● **Work required**
Check every line below for the word "Take" and give only the number of lines where it appears.

● **Records supplied**
★ ★ ★
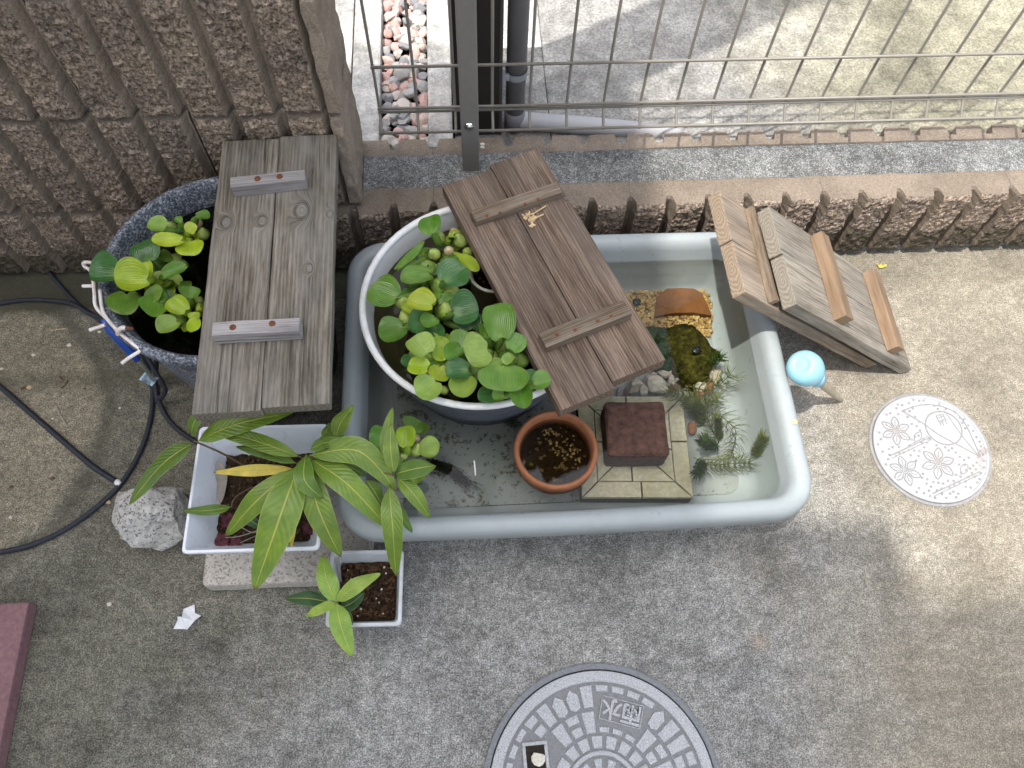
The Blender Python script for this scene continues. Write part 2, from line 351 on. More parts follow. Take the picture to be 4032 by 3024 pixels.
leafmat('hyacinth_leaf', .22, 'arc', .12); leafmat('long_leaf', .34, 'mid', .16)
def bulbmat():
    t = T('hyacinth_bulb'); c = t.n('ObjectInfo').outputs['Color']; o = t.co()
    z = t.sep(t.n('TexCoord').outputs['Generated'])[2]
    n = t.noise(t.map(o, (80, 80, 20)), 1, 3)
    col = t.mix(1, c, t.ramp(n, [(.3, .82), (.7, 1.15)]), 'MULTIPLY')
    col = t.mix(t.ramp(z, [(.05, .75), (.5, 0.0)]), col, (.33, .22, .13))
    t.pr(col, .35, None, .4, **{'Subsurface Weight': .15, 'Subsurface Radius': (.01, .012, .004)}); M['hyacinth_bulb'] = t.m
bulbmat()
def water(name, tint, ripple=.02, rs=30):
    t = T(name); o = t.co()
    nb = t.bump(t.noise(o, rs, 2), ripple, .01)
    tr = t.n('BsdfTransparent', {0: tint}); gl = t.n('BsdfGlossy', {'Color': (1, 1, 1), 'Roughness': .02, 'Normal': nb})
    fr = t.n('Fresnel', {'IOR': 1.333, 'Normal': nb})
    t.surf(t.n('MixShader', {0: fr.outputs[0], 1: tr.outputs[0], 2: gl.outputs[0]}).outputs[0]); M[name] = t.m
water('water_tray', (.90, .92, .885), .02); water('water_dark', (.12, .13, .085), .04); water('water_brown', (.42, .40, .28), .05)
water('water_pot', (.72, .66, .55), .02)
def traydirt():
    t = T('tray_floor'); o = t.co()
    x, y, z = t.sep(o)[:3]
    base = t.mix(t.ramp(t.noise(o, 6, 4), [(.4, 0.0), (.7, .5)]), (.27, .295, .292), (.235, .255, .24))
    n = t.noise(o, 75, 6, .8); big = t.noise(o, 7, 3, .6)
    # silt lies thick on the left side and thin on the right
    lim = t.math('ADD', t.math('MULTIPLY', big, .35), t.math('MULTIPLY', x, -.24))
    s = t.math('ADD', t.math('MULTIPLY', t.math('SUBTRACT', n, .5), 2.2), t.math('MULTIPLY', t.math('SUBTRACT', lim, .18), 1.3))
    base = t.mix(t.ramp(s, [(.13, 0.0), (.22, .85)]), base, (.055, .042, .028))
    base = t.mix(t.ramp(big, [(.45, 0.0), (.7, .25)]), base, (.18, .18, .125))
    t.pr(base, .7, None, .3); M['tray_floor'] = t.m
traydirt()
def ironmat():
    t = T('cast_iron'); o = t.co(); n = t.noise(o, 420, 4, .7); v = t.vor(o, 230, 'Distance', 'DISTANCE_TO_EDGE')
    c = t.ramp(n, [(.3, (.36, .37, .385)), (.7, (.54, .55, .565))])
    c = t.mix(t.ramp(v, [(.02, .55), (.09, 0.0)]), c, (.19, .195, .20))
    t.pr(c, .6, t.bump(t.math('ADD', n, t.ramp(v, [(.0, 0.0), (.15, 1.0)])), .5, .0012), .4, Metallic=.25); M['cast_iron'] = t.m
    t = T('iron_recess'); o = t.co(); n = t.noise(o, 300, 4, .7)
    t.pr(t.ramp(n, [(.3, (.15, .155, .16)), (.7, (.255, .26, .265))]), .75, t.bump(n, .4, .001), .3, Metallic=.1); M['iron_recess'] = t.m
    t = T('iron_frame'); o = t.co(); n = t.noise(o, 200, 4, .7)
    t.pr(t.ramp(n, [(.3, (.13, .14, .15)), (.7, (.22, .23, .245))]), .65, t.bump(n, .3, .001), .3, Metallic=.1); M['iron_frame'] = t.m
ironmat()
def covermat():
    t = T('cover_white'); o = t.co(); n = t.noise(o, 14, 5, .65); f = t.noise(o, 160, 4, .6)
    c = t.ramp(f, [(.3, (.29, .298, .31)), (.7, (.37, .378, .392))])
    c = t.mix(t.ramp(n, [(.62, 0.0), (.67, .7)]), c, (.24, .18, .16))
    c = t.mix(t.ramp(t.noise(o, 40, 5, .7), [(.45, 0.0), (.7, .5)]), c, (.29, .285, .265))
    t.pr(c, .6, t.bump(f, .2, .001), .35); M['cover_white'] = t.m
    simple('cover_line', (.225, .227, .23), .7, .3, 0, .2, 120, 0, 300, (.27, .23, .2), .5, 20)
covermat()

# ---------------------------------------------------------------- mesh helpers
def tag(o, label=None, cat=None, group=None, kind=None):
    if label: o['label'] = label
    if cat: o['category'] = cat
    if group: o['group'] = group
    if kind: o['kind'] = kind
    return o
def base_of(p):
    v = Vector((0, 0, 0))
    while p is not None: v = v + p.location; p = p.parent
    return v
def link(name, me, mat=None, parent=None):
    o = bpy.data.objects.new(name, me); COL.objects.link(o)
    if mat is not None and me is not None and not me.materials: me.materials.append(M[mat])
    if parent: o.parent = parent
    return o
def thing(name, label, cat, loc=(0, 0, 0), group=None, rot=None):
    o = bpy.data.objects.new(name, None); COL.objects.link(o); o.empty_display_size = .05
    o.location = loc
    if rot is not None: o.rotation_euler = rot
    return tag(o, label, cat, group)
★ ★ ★
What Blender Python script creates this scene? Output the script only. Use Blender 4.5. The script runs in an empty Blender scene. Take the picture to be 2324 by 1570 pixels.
★ ★ ★
● **Final result**
2